Following time devoted to other pursuits — like the Clean reformation and Woodward’s motherhood — the Bats returned to action, releasing several singles and the monumental Law of Things LP. Capturing all the hooky appeal and personal charm of their first records, it updates the recipe with seven years of instrumental mastery and superior sonics, becoming, along with Compiletely, an essential Bats release, as well as a high-water mark of New Zealand music-making.
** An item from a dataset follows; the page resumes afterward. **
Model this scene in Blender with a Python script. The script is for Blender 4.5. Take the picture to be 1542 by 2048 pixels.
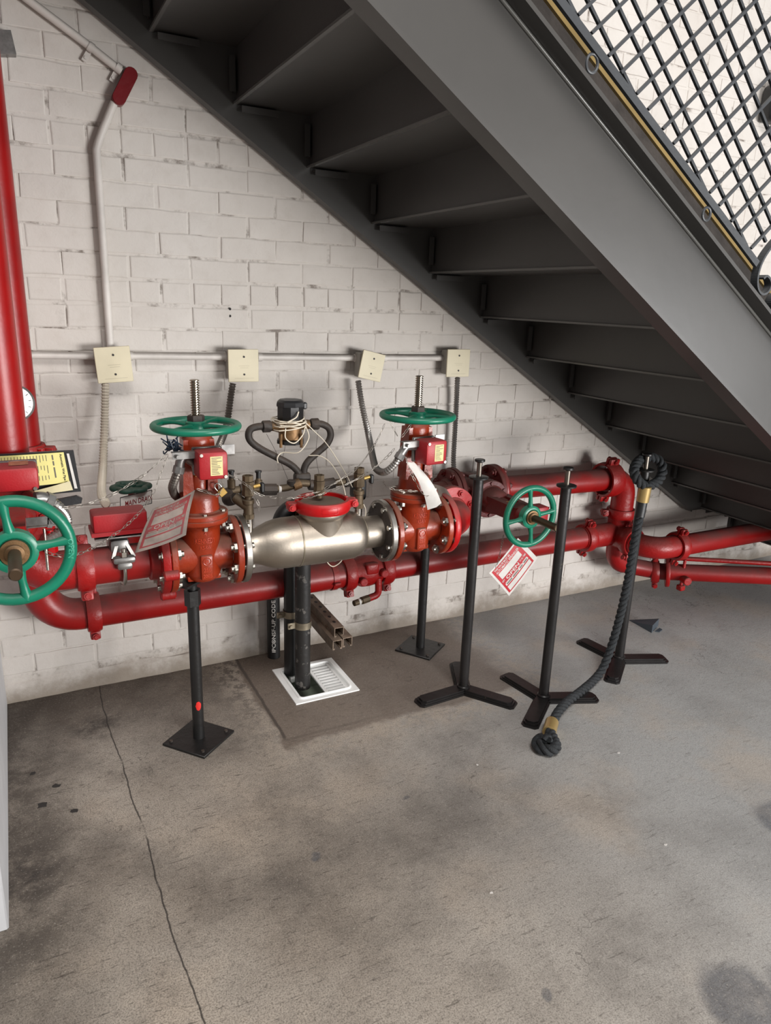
import bpy, bmesh, math, random
from mathutils import Matrix, Vector
V = Vector
PI = math.pi
rnd = random.Random(7)
S = bpy.context.scene
COL = S.collection
for o in list(bpy.data.objects):
    bpy.data.objects.remove(o)

# ------------------------------------------------------------------ camera
YAW, PIT, ROLL = 0.48155337, -0.2877981, 0.03580611
FPX = 1428.5
CAM = V((0, -2.7326, 1.5))
fwd = V((math.sin(YAW) * math.cos(PIT), math.cos(YAW) * math.cos(PIT), math.sin(PIT)))
r0 = V((math.cos(YAW), -math.sin(YAW), 0))
u0 = r0.cross(fwd)
RT = math.cos(ROLL) * r0 + math.sin(ROLL) * u0
UP = -math.sin(ROLL) * r0 + math.cos(ROLL) * u0
cd = bpy.data.cameras.new('camera')
cd.sensor_fit = 'HORIZONTAL'
cd.sensor_width = 36
cd.lens = FPX / 1542 * 36
cd.clip_start = 0.02
co = bpy.data.objects.new('camera', cd)
COL.objects.link(co)
co.matrix_world = Matrix(((RT.x, UP.x, -fwd.x, CAM.x), (RT.y, UP.y, -fwd.y, CAM.y), (RT.z, UP.z, -fwd.z, CAM.z), (0, 0, 0, 1)))
S.camera = co

# ------------------------------------------------------------------ light
w = bpy.data.worlds.new('world')
S.world = w
w.use_nodes = True
w.node_tree.nodes['Background'].inputs[0].default_value = (1.0, 0.985, 0.97, 1)
w.node_tree.nodes['Background'].inputs[1].default_value = 0.27


def area(name, loc, target, sx, sy, power, col):
    l = bpy.data.lights.new(name, 'AREA')
    l.shape = 'RECTANGLE'
    l.size, l.size_y = sx, sy
    l.energy = power
    l.color = col
    o = bpy.data.objects.new(name, l)
    COL.objects.link(o)
    o.location = loc
    o.rotation_euler = (V(target) - V(loc)).to_track_quat('-Z', 'Y').to_euler()
    return o


area('right_doorway_daylight', (5.6, -5.9, 0.65), (1.2, -.2, 0.70), 2.3, 1.2, 160, (0.97, 0.985, 1.0))
area('front_doorway_daylight', (3.4, -5.7, 0.80), (1.4, 0, 0.7), 1.7, 1.1, 232, (1.0, 0.985, 0.965))
area('overhead_fill', (0.6, -3.4, 4.4), (0.9, -1.6, 0), 2.0, 1.6, 165, (1.0, 0.975, 0.945))  # unseen overhead lamp, added to brighten the floor
vs = S.view_settings
vs.view_transform = 'Standard'
vs.look = 'None'
vs.gamma = 1
vs.use_curve_mapping = False
vs.exposure = 0.0


def at(x, y, Y):
    """calibrated point of the photograph on the plane y = Y (metres from the wall)"""
    d = RT * ((x - 771) / FPX) + UP * (-(y - 1024) / FPX) + fwd
    return CAM + d * ((Y - CAM.y) / d.y)


def fl(x, y, z=0.0):
    d = RT * ((x - 771) / FPX) + UP * (-(y - 1024) / FPX) + fwd
    return CAM + d * ((z - CAM.z) / d.z)


def pix(p):
    q = V(p) - CAM
    c = q.dot(fwd)
    return (771 + FPX * q.dot(RT) / c, 1024 - FPX * q.dot(UP) / c, c)


# ------------------------------------------------------------------ materials
def lin(c):
    r = []
    for v in c[:3]:
        v /= 255
        r.append(v / 12.92 if v <= .04045 else ((v + .055) / 1.055) ** 2.4)
    return (r[0], r[1], r[2], 1)


class NT:
    def __init__(s, name):
        s.m = bpy.data.materials.new(name)
        s.m.use_nodes = True
        s.n = s.m.node_tree.nodes
        s.l = s.m.node_tree.links
        s.b = s.n['Principled BSDF']
        s.tc = s.n.new('ShaderNodeTexCoord')
        s.geo = s.n.new('ShaderNodeNewGeometry')

    def put(s, sock, v):
        if isinstance(v, bpy.types.NodeSocket):
            s.l.new(v, sock)
        else:
            sock.default_value = v

    def noise(s, scale, detail=4, rough=.55, vec=None, out=0):
        n = s.n.new('ShaderNodeTexNoise')
        n.inputs['Scale'].default_value = scale
        n.inputs['Detail'].default_value = detail
        n.inputs['Roughness'].default_value = rough
        s.l.new(vec if vec else s.geo.outputs['Position'], n.inputs['Vector'])
        return n.outputs[out]

    def ramp(s, v, lo, hi, a=0.0, b=1.0, smooth=True):
        n = s.n.new('ShaderNodeMapRange')
        if smooth:
            n.interpolation_type = 'SMOOTHSTEP'
        s.put(n.inputs[0], v)
        for i, x in ((1, lo), (2, hi), (3, a), (4, b)):
            s.put(n.inputs[i], x)
        return n.outputs[0]

    def mix(s, f, a, b, mode='MIX'):
        n = s.n.new('ShaderNodeMix')
        n.data_type = 'RGBA'
        n.blend_type = mode
        s.put(n.inputs[0], f)
        s.put(n.inputs[6], a)
        s.put(n.inputs[7], b)
        return n.outputs[2]

    def math(s, op, a, b=0.0):
        n = s.n.new('ShaderNodeMath')
        n.operation = op
        s.put(n.inputs[0], a)
        s.put(n.inputs[1], b)
        return n.outputs[0]

    def sep(s, vec):
        n = s.n.new('ShaderNodeSeparateXYZ')
        s.l.new(vec, n.inputs[0])
        return n.outputs

    def bump(s, h, strength=.3, dist=.01, prev=None):
        n = s.n.new('ShaderNodeBump')
        n.inputs['Strength'].default_value = strength
        n.inputs['Distance'].default_value = dist
        s.put(n.inputs['Height'], h)
        if prev:
            s.l.new(prev, n.inputs['Normal'])
        return n.outputs[0]

    def set(s, **k):
        for a, v in k.items():
            s.put(s.b.inputs[a.replace('_', ' ')], v)


def pm(name, col, rough=.5, metal=0.0, var=.12, vs=7, bump=.0, bs=60, dust=None, dcol=(92, 78, 68), spec=.5, wear=None, wcol=(120, 100, 80)):
    t = NT(name)
    c = lin(col)
    n = t.noise(vs)
    d = tuple(x * (1 - var) for x in c[:3]) + (1,)
    u = tuple(min(1, x * (1 + var)) for x in c[:3]) + (1,)
    base = t.mix(t.ramp(n, .3, .7), d, u)
    r = rough
    if wear:
        wn = t.ramp(t.noise(26, 6, .65), wear, wear + .05)
        base = t.mix(wn, base, lin(wcol))
    if dust:
        z = t.sep(t.geo.outputs['Normal'])[2]
        dm = t.math('MULTIPLY', t.ramp(z, .1, .8), t.ramp(t.noise(11, 5), .25, .6, .45, 1.0))
        dm = t.math('MULTIPLY', dm, dust)
        base = t.mix(dm, base, lin(dcol))
        r = t.ramp(dm, 0, 1, rough, .9, False)
    t.set(Base_Color=base, Roughness=r, Metallic=metal, Specular_IOR_Level=spec)
    if bump:
        t.set(Normal=t.bump(t.noise(bs, 5), bump, .004))
    return t.m


RED = pm('red_pipe_paint', (142, 10, 10), .36, bump=.12, bs=55, dust=.85, dcol=(84, 50, 46))
REDC = pm('red_fitting_paint', (146, 12, 12), .38, bump=.4, bs=70, dust=.65, dcol=(88, 54, 48))
REDB = pm('bright_red_paint', (176, 8, 14), .36, bump=.2, bs=60, dust=.75, dcol=(110, 76, 70))
ORG = pm('orange_red_valve_paint', (138, 44, 18), .3, bump=.35, bs=45, dust=.85, dcol=(96, 70, 56))
RUST = pm('brown_red_valve_paint', (94, 20, 18), .45, bump=.45, bs=45, dust=.6, dcol=(84, 62, 56))
REDBOX = pm('red_switch_enamel', (156, 22, 30), .45, bump=.12, bs=200, dust=.55, dcol=(92, 62, 60))
GRN = pm('green_wheel_enamel', (12, 112, 86), .32, bump=.1, bs=40, dust=.35, dcol=(66, 84, 74), wear=.72, wcol=(30, 96, 80))
GRND = pm('dark_green_wheel', (24, 62, 50), .5, bump=.2, dust=.6, dcol=(60, 66, 56))
STEEL = pm('zinc_bolt', (176, 172, 164), .32, 1.0, bump=.2)
STEM = pm('bright_threaded_stem', (170, 160, 146), .25, 1.0)
STEMB = pm('brown_bronze_stem', (92, 76, 60), .35, .8, dust=.5)
SS = pm('stainless_body', (172, 162, 150), .45, 1.0, var=.1, vs=5, bump=.08, bs=120, wear=.69, wcol=(140, 116, 90))
SSR = pm('bare_steel_rim', (170, 166, 160), .38, 1.0, bump=.1)
CHROME = pm('chrome_nipple', (205, 200, 194), .16, 1.0)
IRON = pm('dark_iron', (58, 52, 48), .6, .3, var=.3, bump=.5, bs=50, dust=.5)
BLACK = pm('black_pipe_paint', (26, 25, 25), .42, bump=.35, bs=40, wear=.7, wcol=(74, 66, 60))
BLKW = pm('worn_black_pipe', (30, 28, 27), .55, bump=.4, bs=40, wear=.575, wcol=(92, 88, 84))
STAN = pm('stanchion_black_steel', (38, 36, 36), .34, .3, var=.25, bump=.15, bs=60, wear=.67, wcol=(84, 74, 64))
BRASS = pm('aged_brass', (92, 78, 60), .55, .55, var=.25, bump=.3, bs=60, dust=.5, dcol=(86, 76, 64))
BRASSY = pm('yellow_brass', (158, 128, 70), .4, .7, var=.2)
BRONZE = pm('bronze_meter', (118, 90, 60), .5, .6, var=.3, bump=.3, dust=.6, dcol=(84, 74, 64))
CONDW = pm('painted_conduit', (206, 200, 194), .5, bump=.15, bs=60, dust=.55, dcol=(96, 86, 78))
FLEXW = pm('cream_flex_conduit', (188, 178, 162), .5, bump=.1, wear=.62, wcol=(110, 94, 78))
FLEXG = pm('grey_flex_conduit', (150, 146, 142), .38, .85, var=.2)
FLEXD = pm('dark_flex_conduit', (112, 106, 100), .42, .8, var=.25)
IVORY = pm('ivory_cover_plate', (210, 200, 172), .5, var=.05, bump=.05, dust=.5, dcol=(140, 126, 106))
IVD = pm('shaded_box_side', (150, 146, 138), .6)
GALV = pm('galvanised_strut', (140, 138, 136), .42, .8, var=.25, vs=30)
STRUT = pm('rusty_strut', (128, 112, 98), .6, .4, var=.3, vs=20, bump=.3, wear=.6, wcol=(104, 74, 54))
STAIR = pm('charcoal_stair_paint', (64, 62, 60), .36, var=.06, vs=3, bump=.06, bs=25)
STAIR_LIT = pm('glossy_highlight_paint', (96, 95, 92), .22, var=.05)  # lighter, glossier copy of the stair paint; edge highlights put into its colour
RAIL = pm('grey_railing_paint', (58, 60, 63), .42, var=.08, bump=.2, bs=80)
GOLD = pm('varnished_brass_strip', (178, 152, 100), .35, .6)
ROPE = pm('black_rope_fibre', (30, 33, 36), .8, var=.35, vs=90, bump=.9, bs=240)
WHITE = pm('white_enamel', (240, 240, 238), .3, var=.04, bump=.05, wear=.74, wcol=(160, 150, 138))
BASIN = pm('drain_basin', (112, 120, 106), .4, var=.2)
POSTW = pm('white_side_wall_paint', (196, 196, 198), .5, var=.05, bump=.1)
PAPER = pm('white_tag_card', (200, 196, 191), .55, var=.08, vs=20, wear=.68, wcol=(150, 142, 134))
PAPERD = pm('dusty_tag_card', (112, 100, 92), .65, var=.25, vs=18, wear=.62, wcol=(104, 82, 70))
PRINT = pm('red_tag_print', (176, 24, 38), .55, var=.06)
PRINTD = pm('faded_red_print', (104, 22, 24), .6, var=.3, vs=18)
YEL = pm('yellow_form', (214, 204, 130), .6, var=.05)
LBL = pm('pale_yellow_label', (214, 196, 140), .6, var=.1, vs=60)
GREYTXT = pm('grey_print', (96, 92, 84), .7)
BLKTXT = pm('black_print', (34, 30, 30), .6)
WTXT = pm('white_stencil', (196, 192, 186), .6, var=.2, vs=60)
DKRED = pm('dark_red_print', (120, 24, 28), .6)
CASTTXT = pm('cast_letter_paint', (168, 56, 32), .28, bump=.2)
VINYL = pm('black_vinyl', (34, 34, 36), .4, bump=.15, bs=90)
PLAST = pm('black_plastic', (22, 22, 23), .45, bump=.1)
CABLE = pm('white_cable', (206, 196, 178), .5)
WIRE = pm('thin_dark_wire', (92, 84, 78), .5, .5)
CHAINM = pm('steel_chain', (150, 144, 136), .45, .8, var=.2, vs=60)
CLAMP = pm('tarnished_clamp', (146, 136, 118), .45, .7, var=.25, vs=20)
GLASS = pm('gauge_face', (216, 218, 216), .2, var=.02)
LEAFM = pm('dry_debris', (44, 40, 38), .8, var=.3)
REDT = pm('red_dab', (206, 40, 34), .5)
CONC = pm('dark_concrete', (92, 90, 86), .9, var=.2, vs=5, bump=.5)
WEDGE = pm('grey_rubber', (62, 70, 78), .6, var=.1)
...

The same year Compiletely Bats received a belated American release (joining Daddy’s Highway and The Law of Things in the group’s US catalogue), the Bats released Fear of God. Thanks in part to producer Nicholas Sansano (Sonic Youth, Public Enemy), the album dissipates the cloudiness hovering over the Bats’ earlier work (which was never an entirely bad thing), while respecting the crisp arrangements and sugary melodic centers. Scott’s sweet vocals carry the buoyant, sing-song tunes, perfectly matched by Woodward’s pretty, plain-jane harmonizing; touches of viola add a rootsy strain. “The Black and the Blue,” “Boogey Man” and “Fear of God” epitomize all that is wonderful and perfect about the three-minute Bats song.
Moving on to a different American producer, Lou Giordano (Sugar, Lemonheads, Goo Goo Dolls), didn’t improve — or, for that matter, damage — the Bats’ next album. While Silverbeet is another enjoyable chapter in the Bats tale, it doesn’t refine or redirect their sound; if anything, the quartet seems to have settled in too comfortably. (Woodward’s vocal contributions are notably less prominent.) “Courage,” also released as a single, is listless, but “Sighting the Sound” and “No Time for Your Kind” offer the requisite jaunty pop and rippling guitar lines; the driving “Green” and “Half Way to Nowhere” find the Bats pushing gently on the perimeter of their stylistic confines.
The Courage EP adds three Silverbeet outtakes; the loose, one-take sound and fluid piano of “The Wind Is Sad” offers a nice break to the samey flow of the EP. Recorded in New Jersey in July ’93, Live at WFMU contains three of the Bats’ finest (“Sighting the Sound,” “Block of Wood” and “North by North”), plus a cover of Harlan Howard’s (by way of Gram Parsons) “Streets of Baltimore,” which adds a twang to the Bats’ beautiful billow.
The thicker guitar sound of Spill the Beans‘ “Under the Law” points to the Bats’ growing affinity for American indie-rock. So does the appearance of Superchunk leader Mac McCaughan’s expressive guitar playing on “Empty Head,” one of the EP’s five cuts, which was recorded in Raleigh, NC. The Bats’ strum’n’hum effervescence makes especially effective use of acoustic/electric guitar dialogue on the title song and “Give Into the Sands.”
While in many ways a retreat — it was recorded in New Zealand without a producer and has a more introspective timbre — Couchmaster is actually a boundary-stretching breakthrough. The guitars have a warm electric glow (not unlike Yo La Tengo’s electric reflections); the songs are less formulaic and a little more adventurous, broader in length and scope on “Afternoon in Bed” and the hypnotic “Crow Song.” While the quartet still offers a handful of familiarly winged pop songs (“Land ‘o’ Lakes,” “Out of Bounds”), the slide guitar on “Work It Out” and the instrumental “Supernova” introduce new elements. The dark, slow “Shoeshine” features Woodward’s first lead vocal.
Scott formed Electric Blood after the Clean’s first breakup in the early ’80s; it existed concurrently with the Bats for several years. A dozen songs recorded at a practice space in 1984, the initially cassette-only Electric Easter has a loose, pleasant feel led by Scott’s strained vocals, nifty psychedelic-tinged guitar and lots of warm, fuzzy strumming. “Earwig” eventually became a Bats song, and is included on Compiletely Bats.
A decade later, Electric Blood drummer Jimmy Strang resurfaced with Scott on the Magick Heads’ Before We Go Under. Vocalist Jane Sinnott takes the lead on most of the thirteen lovely songs, although Scott’s voice and fluttery arrangements are integral to the group’s sound. (Scott actually wrote the title song for Barbara Manning, who recorded it as “B4 We Go Under” with Bay Area band Flophouse and released it as a single on TeenBeat.) Fiery guitar playing by David Mitchell (who is also in the 3Ds) meshes surprisingly well, adding an extra dimension to the songs without overwhelming them with electricity. With all that and the Celtic accent coming from Alan Starrett’s graceful violin, accordion and hammer dulcimer, the album positively soars.
Minisnap, a Scott-less side trio of Bats, released In My Pocket, a four-song EP, at the end of 2002.